Operator: Next question comes from Brent Thill with Jefferies.
Brent Thill: The magnitude of the beat was great. You actually raised the guidance more than the beat. I’m just curious if you could maybe characterize the strength that you’re seeing? Where you’re seeing it to raise the guidance more than you actually saw a flow through? And I had a quick follow-up.
Eliran Glazer: Yes. So based on — just a well reminder, we beat revenue by $7 million and with the help of also the FX dollar versus the sale she was very strong. It’s also contributed to the fact that we are healthy on our cost side. So the combination of the new product that we have, the momentum that we are seeing together with the disciplined and efficient spend that we have as part of a Monday playbook, provide us with comfort to increase the guidance for the end of the year and to achieve these numbers.
Brent Thill: And when you think about for CRM, the type of price uplift that you’re seeing in some of these deals, is there an average? Or when you think about the monetization, ultimately, what do you think this looks like in terms of the additive nature to what you’re seeing already in the core platform?
Eran Zinman: Yes, Brent, this is Eran. So I think it goes two ways. One, as I’ve mentioned, we see new users using those additional products. So that’s additional seats that we didn’t have before. In addition to that, the CRM product has higher pricing per seat. And we’re going to experience with that. We’re still below the market average. So there’s more room to increase those prices. So I think both in terms of the individual pricing for product and also the potential and having more seats for a company, those two factors as a major upside to increase the average ACV of our customers.
Operator: Next question comes from George Iwanyc with Oppenheimer.
George Iwanyc: Maybe digging into the competitive environment, are you seeing any differences in use case expansion head-to-head competition? Any signs of tool consolidation within either across departments or across divisions?
Eran Zinman: So I think it’s pretty much aligned with what we mentioned before. As a reminder, 70% of our deals will see 70% no competition at all [Indiscernible]. I do want to mention that in terms of the vertical products, we are seeing new competitors in the CRM market, we see new competitors such as Zoho CRM and hotspot and a little bit of sales force and in the debt to, we are seeing new competitors. I think that’s another part of the fact that we address new audiences and seeing those vertical tools turning deals, but still not one significant competitor or anything that has any impact on the business, still pretty much aligned with before.
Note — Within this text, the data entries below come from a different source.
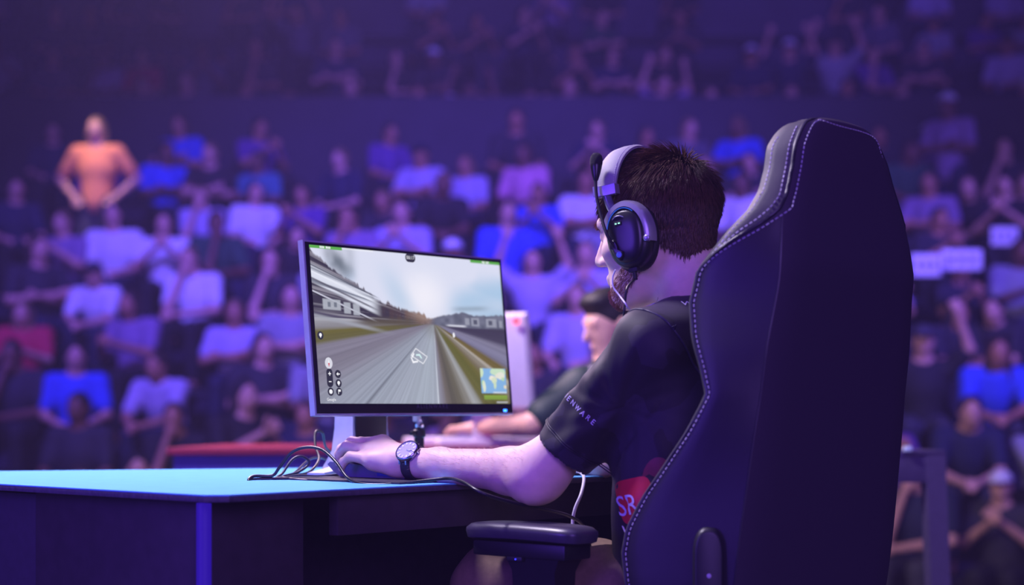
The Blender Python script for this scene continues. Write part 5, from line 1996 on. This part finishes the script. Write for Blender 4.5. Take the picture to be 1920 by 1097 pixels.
# plug and lead below the cup
pb = hp(-.099, .002, -.069)
box('jack_block', pb - HU * .003, (.0095, .006, .004), M_hsm, hs0, (HF, HR, HU), bevel=.0015)
tube('plug', [pb - HU * .005, pb - HU * .022], .0042, M_hsm, hs0, 10, 1)
hsl = tube('lead', [pb - HU * .02, W(1176, 540, 3.13), W(1172, 565, 3.13), W(1170, 590, 3.13), W(1166, 620, 3.2), W(1160, 680, 3.3)], .0024, M_cab, hs0, 8, 6)

# ================================================================== wrist watch
wt_c = WRL + (ELL - WRL) * .09
wax = (WRL - ELL) / np.linalg.norm(WRL - ELL)
# dial faces up and towards the camera-left side of the wrist
dn_ = Z * .66 - Y3 * .72 - X3 * .30
dn_ = dn_ - wax * (dn_ @ wax) * .62
dn_ /= np.linalg.norm(dn_)
d12 = np.cross(wax, dn_)
d12 /= np.linalg.norm(d12)
d3 = np.cross(d12, dn_)
watch = thing('wrist_watch', wt_c, 'round steel watch with pale dial and dark strap on wrist', 'watch')
dc_ = wt_c + dn_ * .0365
M_steel = mat('watch_steel', '#9a96b8', .18, metal=1.0, var=.03)
case = lathe('case', dc_, dn_, [(.015, -.009), (.0235, -.0085), (.0252, -.004), (.0252, .001), (.0242, .0035), (.0222, .0048), (.0216, .0038), (.0214, -.002)], M_steel, watch, 36)
dial = lathe('dial', dc_ + dn_ * .0022, dn_, [(.0001, .0006), (.0216, .0006), (.0219, 0)], mat('watch_dial', '#a9a3b8', .6, spec=.2, var=.02), watch, 36)
M_tick = mat('watch_marks', '#d8d4e4', .3)
for h_ in range(12):
    a = h_ * math.pi / 6
    e = d12 * math.cos(a) + d3 * math.sin(a)
    box('hour_mark', dc_ + dn_ * .0033 + e * .0170, (.0010, .0027, .0003), M_tick, dial, (np.cross(e, dn_), e, dn_), bevel=0)
for a, L_, w_ in ((1.72, .0095, .0011), (1.50, .0145, .0008)):
    e = d12 * math.cos(a) + d3 * math.sin(a)
    box('watch_hand', dc_ + dn_ * .0037 + e * L_ / 2, (w_, L_ / 2, .0002), mat('watch_hand_blue', '#3a36a0', .3), dial, (np.cross(e, dn_), e, dn_), bevel=0)
lathe('crown', dc_ - dn_ * .002 + d3 * .0248, d3, [(.003, 0), (.003, .004), (.002, .0045)], M_steel, watch, 12)
M_strap = mat('watch_strap', '#221f38', .5, var=.1, scale=300, bump=.2)
rg = []
for i in range(37):
    a = math.radians(30 + 300 * i / 36)
    e = dn_ * math.cos(a) + d12 * math.sin(a)
    h = bt.ray_cast(Vector(wt_c + e * .09), Vector(-e))
    r0 = np.linalg.norm(np.array(h[0]) - wt_c) if h[0] is not None else .031
    r0 = max(min(r0, .036), .026)
    rg.append([wt_c + e * (r0 + t) + wax * w for w, t in ((-.0115, .0008), (.0115, .0008), (.0115, .0038), (-.0115, .0038))])
loft('strap', rg, M_strap, watch, smooth=40)
for sg_ in (1, -1):
    for w in (-.0085, .0085):
        a = math.radians(34)
        e = dn_ * math.cos(a) + d12 * math.sin(a) * sg_
        tube('lug', [dc_ - dn_ * .002 + d12 * sg_ * .0215 + wax * w, dc_ - dn_ * .009 + d12 * sg_ * .0275 + wax * w], .0018, M_steel, watch, 6, 1)
a = math.radians(150)
e = dn_ * math.cos(a) - d12 * math.sin(a)
box('buckle', wt_c + e * .037, (.0115, .007, .0015), M_steel, watch, (wax, np.cross(e, wax), e), bevel=.001)

# ================================================================== the second player, out of focus
P2 = thing('person', (.50, 6.3, 0), 'dark-haired second player in dark green jersey leaning over far desk', 'person')
h2 = W(1146, 608, 6.28)
f2 = np.array([-.85, -.42, -.28])
f2 /= np.linalg.norm(f2)
r2_ = np.cross(f2, Z)
r2_ /= np.linalg.norm(r2_)
u2_ = np.cross(r2_, f2)
M2 = np.array([r2_, f2, u2_])
H2 = lambda x, y, z: h2 + r2_ * x + f2 * y + u2_ * z
e2 = lambda c, r, k=.02, op='add': ell(H2(*c), r, M2, k, op)
c2 = lambda a, b, ra, rb, k=.015: rcone(H2(*a), H2(*b), ra, rb, k)
n2 = W(1165, 695, 6.33)
s2l_, s2r = W(1092, 728, 6.15), W(1205, 718, 6.52)
e2l, e2r = W(1000, 795, 6.08), W(1110, 800, 6.60)
w2l, w2r = W(900, 802, 6.25), W(960, 800, 6.62)
pel2 = np.array([.62, 6.35, .52])
b2 = [e2((0, -.012, .035), (.076, .097, .09)), e2((0, .038, -.02), (.06, .062, .09), .03), e2((0, .06, -.09), (.03, .03, .025), .03), c2((0, .097, .018), (0, .12, -.026), .008, .012), e2((-.031, .094, .008), (.017, .014, .012), .01, 'sub'), e2((.031, .094, .008), (.017, .014, .012), .01, 'sub'),
      e2((-.031, .083, .009), (.0125,) * 3, .004), e2((.031, .083, .009), (.0125,) * 3, .004), e2((0, .098, -.062), (.022, .01, .007), .008), c2((-.036, .086, .03), (.036, .086, .03), .011, .011), e2((-.079, -.008, -.006), (.012, .022, .034), .01), e2((.079, -.008, -.006), (.012, .022, .034), .01),
      rcone(H2(0, -.02, -.06), n2, .056, .062, .03), rcone(n2, s2l_, .06, .055, .05), rcone(n2, s2r, .06, .055, .05), rcone(n2, pel2, .1, .12, .06), rcone(s2l_, e2l, .05, .042, .03), rcone(e2l, w2l, .042, .028, .02), rcone(s2r, e2r, .05, .042, .03), rcone(e2r, w2r, .042, .028, .02)]
for w_, e_ in ((w2l, e2l), (w2r, e2r)):
    d = (w_ - e_) / np.linalg.norm(w_ - e_)
    sd_ = np.cross(d, Z)
    for t in (-.03, -.01, .01, .03):
        k0 = w_ + d * .08 + sd_ * t
        b2 += [rcone(w_, k0, .02, .014, .015), rcone(k0, k0 + d * .04 + Z * .004, .011, .010, .006), rcone(k0 + d * .04 + Z * .004, k0 + d * .07 - Z * .015, .010, .008, .006)]
    b2.append(rcone(w_ + d * .02, w_ + d * .07 - sd_ * .055, .016, .011, .01))
for h_ in (-1, 1):
    hp2 = pel2 + np.array([0, .1 * h_, 0])
    b2 += [rcone(hp2, hp2 + np.array([-.4, .02 * h_, .0]), .08, .06, .04), rcone(hp2 + np.array([-.4, .02 * h_, 0]), hp2 + np.array([-.38, .02 * h_, -.43]), .055, .04, .03)]
organic('body', b2, .009, mat('skin_second', '#e8b49c', .5, var=.05), P2)
organic('jersey', [rcone(n2 - Z * .03, pel2, .13, .17, .08), rcone(n2 - Z * .02, s2l_, .075, .072, .05), rcone(n2 - Z * .02, s2r, .075, .072, .05), rcone(s2l_, s2l_ + (e2l - s2l_) * .78, .074, .068, .04), rcone(s2r, s2r + (e2r - s2r) * .78, .074, .068, .04)], .012, mat('jersey_green', '#16302c', .6, var=.1), P2)
organic('shoulder_panel', [ell(s2l_ + Z * .028 + X3 * .045, (.062, .06, .055), None), ell(s2l_ + X3 * .02 + Z * .012, (.05, .07, .055), None, .03)], .012, mat('jersey_grey_panel', '#7c7a80', .6), P2)
organic('trousers', [rcone(pel2 + np.array([0, .1 * h_, 0]), pel2 + np.array([-.4, .12 * h_, 0]), .1, .075, .04) for h_ in (-1, 1)] + [rcone(pel2 + np.array([-.4, .12 * h_, 0]), pel2 + np.array([-.38, .12 * h_, -.43]), .075, .055, .04) for h_ in (-1, 1)], .015, TROUSERS[1], P2)
organic('hair', [e2((0, -.02, .045), (.086, .104, .096)), e2((0, .04, .10), (.074, .06, .035), .03), e2((0, .115, -.045), (.12, .08, .10), .01, 'sub'), e2((0, .06, -.09), (.12, .07, .08), .01, 'sub')], .009, HAIRS[0], P2)
st = thing('stool', (pel2[0], pel2[1], 0), 'dark stool under the second player', 'stool')
lathe('seat', (pel2[0], pel2[1], .36), Z, [(.02, 0), (.2, .005), (.22, .03), (.2, .055), (.02, .06)], M_black, st, 24)
for k in range(4):
    a = math.pi / 4 + k * math.pi / 2
    tube('leg', [(pel2[0] + .12 * math.cos(a), pel2[1] + .12 * math.sin(a), .37), (pel2[0] + .2 * math.cos(a), pel2[1] + .2 * math.sin(a), 0)], .014, M_black, st, 8, 1)
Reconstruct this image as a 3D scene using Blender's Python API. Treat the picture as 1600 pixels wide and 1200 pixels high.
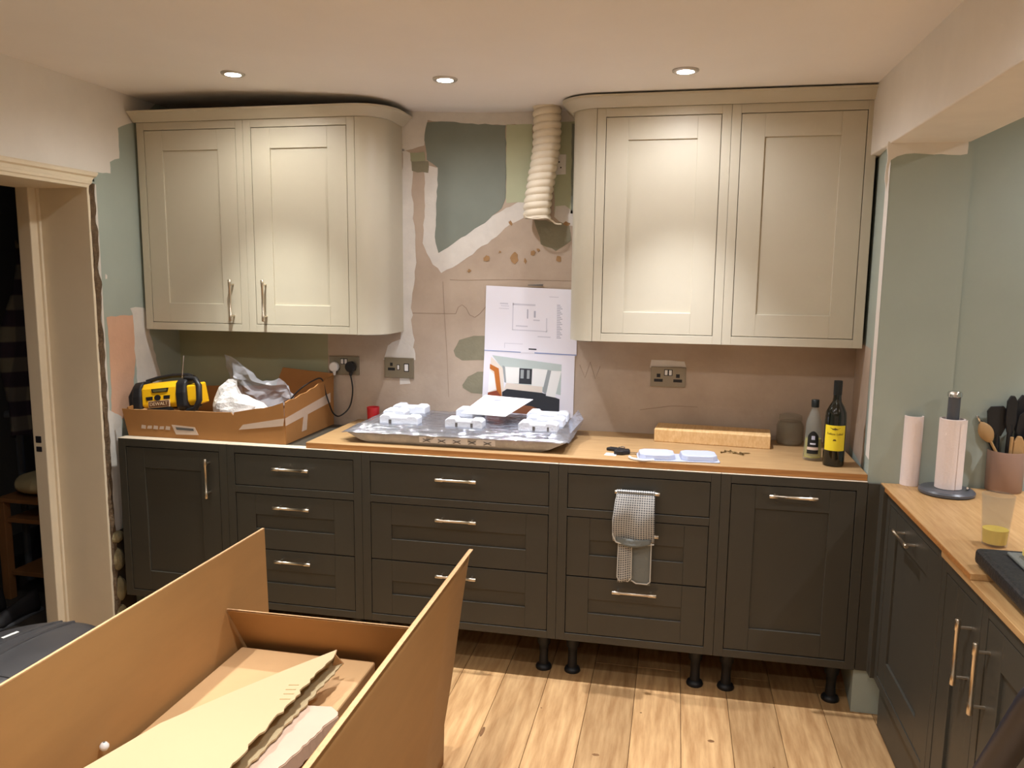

George Iwanyc: And maybe in CRM, when a customer is already using Salesforce, are you seeing your deployment in parallel with Salesforce? Or do you see some of the opportunity actually with smaller customers to take over the overall account.
Roy Mann: It’s Roy. So we definitely see ourselves alongside sales force, and we have a lot of those deals. Even it’s our #1 integration, to Monday, sales force, and we do a lot of deals together. So — and definitely, this is the strategy going forward when we go to larger companies is to be like something that completes for us and built around it to connect the rest of the organization to the CRM rather than displace them at all. So what we do see is like on the small mid-market there, we see that we compete with other CRMs that have graduated from the very simple ones and the rigid ones. And when they’re looking upwards, they see us as one of the only solutions that they can really customize to what they need, and that’s a big part in CRM to be able to make it your own.